Material provided
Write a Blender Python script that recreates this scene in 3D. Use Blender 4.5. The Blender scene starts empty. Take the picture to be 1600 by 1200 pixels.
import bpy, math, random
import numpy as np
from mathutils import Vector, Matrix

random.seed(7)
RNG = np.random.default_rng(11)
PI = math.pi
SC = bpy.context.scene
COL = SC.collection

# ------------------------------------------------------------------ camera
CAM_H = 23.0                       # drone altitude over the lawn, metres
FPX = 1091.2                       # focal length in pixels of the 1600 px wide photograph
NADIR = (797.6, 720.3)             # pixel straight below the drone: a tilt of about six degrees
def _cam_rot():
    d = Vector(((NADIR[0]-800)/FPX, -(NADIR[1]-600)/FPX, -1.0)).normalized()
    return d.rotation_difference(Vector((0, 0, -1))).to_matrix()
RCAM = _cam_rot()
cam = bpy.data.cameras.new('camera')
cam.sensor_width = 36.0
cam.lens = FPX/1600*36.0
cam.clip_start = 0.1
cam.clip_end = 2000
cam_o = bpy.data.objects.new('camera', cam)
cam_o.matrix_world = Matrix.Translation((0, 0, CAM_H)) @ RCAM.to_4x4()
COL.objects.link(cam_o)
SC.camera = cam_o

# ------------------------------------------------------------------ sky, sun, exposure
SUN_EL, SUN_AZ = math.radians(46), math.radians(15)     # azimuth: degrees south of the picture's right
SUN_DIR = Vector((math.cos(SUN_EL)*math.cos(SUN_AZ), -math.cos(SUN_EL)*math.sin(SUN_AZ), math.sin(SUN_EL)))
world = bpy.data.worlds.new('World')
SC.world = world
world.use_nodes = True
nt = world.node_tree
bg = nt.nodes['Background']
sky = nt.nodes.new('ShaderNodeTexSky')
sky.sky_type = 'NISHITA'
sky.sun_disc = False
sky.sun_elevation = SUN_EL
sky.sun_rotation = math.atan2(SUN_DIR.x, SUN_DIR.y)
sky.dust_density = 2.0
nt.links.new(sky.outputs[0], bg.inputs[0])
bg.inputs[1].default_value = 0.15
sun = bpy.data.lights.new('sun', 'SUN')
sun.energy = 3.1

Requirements
Transcribe the material exactly as it reads.

Written response
Write a Blender Python script that recreates this scene in 3D. Use Blender 4.5. The Blender scene starts empty. Take the picture to be 1600 by 1200 pixels.
import bpy, math, random
import numpy as np
from mathutils import Vector, Matrix

random.seed(7)
RNG = np.random.default_rng(11)
PI = math.pi
SC = bpy.context.scene
COL = SC.collection

# ------------------------------------------------------------------ camera
CAM_H = 23.0                       # drone altitude over the lawn, metres
FPX = 1091.2                       # focal length in pixels of the 1600 px wide photograph
NADIR = (797.6, 720.3)             # pixel straight below the drone: a tilt of about six degrees
def _cam_rot():
    d = Vector(((NADIR[0]-800)/FPX, -(NADIR[1]-600)/FPX, -1.0)).normalized()
    return d.rotation_difference(Vector((0, 0, -1))).to_matrix()
RCAM = _cam_rot()
cam = bpy.data.cameras.new('camera')
cam.sensor_width = 36.0
cam.lens = FPX/1600*36.0
cam.clip_start = 0.1
cam.clip_end = 2000
cam_o = bpy.data.objects.new('camera', cam)
cam_o.matrix_world = Matrix.Translation((0, 0, CAM_H)) @ RCAM.to_4x4()
COL.objects.link(cam_o)
SC.camera = cam_o

# ------------------------------------------------------------------ sky, sun, exposure
SUN_EL, SUN_AZ = math.radians(46), math.radians(15)     # azimuth: degrees south of the picture's right
SUN_DIR = Vector((math.cos(SUN_EL)*math.cos(SUN_AZ), -math.cos(SUN_EL)*math.sin(SUN_AZ), math.sin(SUN_EL)))
world = bpy.data.worlds.new('World')
SC.world = world
world.use_nodes = True
nt = world.node_tree
bg = nt.nodes['Background']
sky = nt.nodes.new('ShaderNodeTexSky')
sky.sky_type = 'NISHITA'
sky.sun_disc = False
sky.sun_elevation = SUN_EL
sky.sun_rotation = math.atan2(SUN_DIR.x, SUN_DIR.y)
sky.dust_density = 2.0
nt.links.new(sky.outputs[0], bg.inputs[0])
bg.inputs[1].default_value = 0.15
sun = bpy.data.lights.new('sun', 'SUN')
sun.energy = 3.1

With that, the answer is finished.